Banerjee: Rico Nasty is making music for the people

The rapper’s rise to fame is a sign that what people want from artists and their music is changing, and this change is for the better.

Anna Banerjee, Opinions Columnist

Maria-Cecilia Simone Kelly, better known by her moniker Rico Nasty, is an up-and-coming music phenomenon in the trap game. With seven mixtapes since 2014, her work has evolved through the time to encapsulate a raw type of aggression and energy that few other artists with her sway have achieved.

Each “KENNY” that pierces the beginning of her songs, referencing her producer Kenny Beats, has become an anthem to listeners across the world, a battle cry for people who need outlets for the aggression that has been cultivated by the modern cultural and political landscapes.

Following the drop of her highly anticipated mixtape Anger Management, Rico’s popularity in pop culture has skyrocketed. Her sound is loud and furious, underscored by strong beats and trap sounds. In many ways, her success is striking. Black women, especially loud and empowered black women such as Rico, rarely get the attention or praise they deserve in the music industry. Stigmas and stereotypes surrounding what their sound should be like in order to maintain a false sense of propriety or correctness have seriously damaged the music community. But, even though Rico’s success is impressive, it is not entirely unfounded.
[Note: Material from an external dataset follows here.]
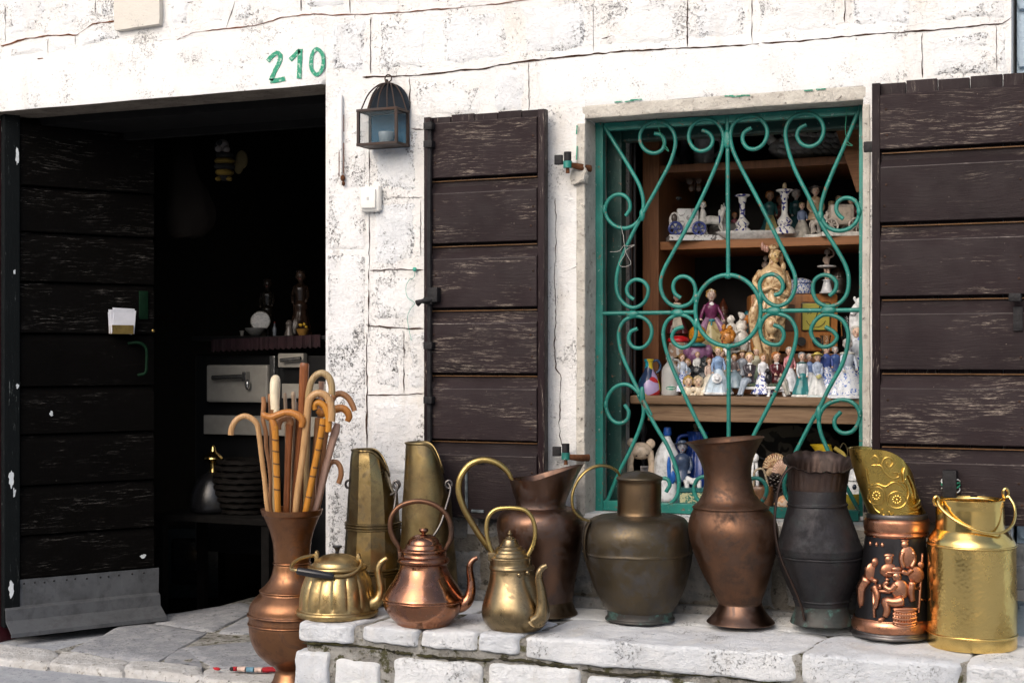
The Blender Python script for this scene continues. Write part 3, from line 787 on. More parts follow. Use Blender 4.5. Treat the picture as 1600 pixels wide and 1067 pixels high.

Everything about Rico’s look and sound is frenzied energy that, in many ways, mimics what people are looking for right now. The instability of our world — one that is often violent, loud, and confusing — is incorporated into her work, but reimagined. Rico may be loud and aggressive, but she is not negative or mean-spirited. Instead, she’s simply bold. Her originality speaks louder than anything else she does; we know Rico because we haven’t heard Rico in the mainstream in the same way.

Anger Management features tracks such as “Hatin” and reimagines violent lyrics into sounds of empowerment and energy. There is an undeniable strength in her music that seems to be lacking in conventional music played on the radio. Women rarely get the opportunity to be loud on the level that she is — her success spits in the face of all of those who would doubt her.

Rico is proud to be who she is, and she doesn’t change that about her in any of her mixtapes. Even though her sound has strongly evolved and grown in the five or so years she has been on the scene, the Rico energy remains. Her collaborations with artists such as Doja Cat (of “Mooo!” fame) are similarly powerful. Women and their strengths are brought to the fore with such lyrics as “They said, ‘Rico, you so nasty,’ I said, ‘Thank you very much.’ ” Rico is nasty, and she knows it.

Her music may not be formally perfect, and some of it does not fully hit the mark, but more often than not, it depicts an artist who wants to try to achieve something new with her sound. People receive it well because something about her work strikes a chord in us. We recognize her anger and energy in ourselves and want to return it to the world.

Instead of complacently following rap trends, Rico’s music is hard, strong, and bold, and it is exactly what we need on the music scene. Rico proves that trap music made by black women has a space in major music circles just as much as other genres.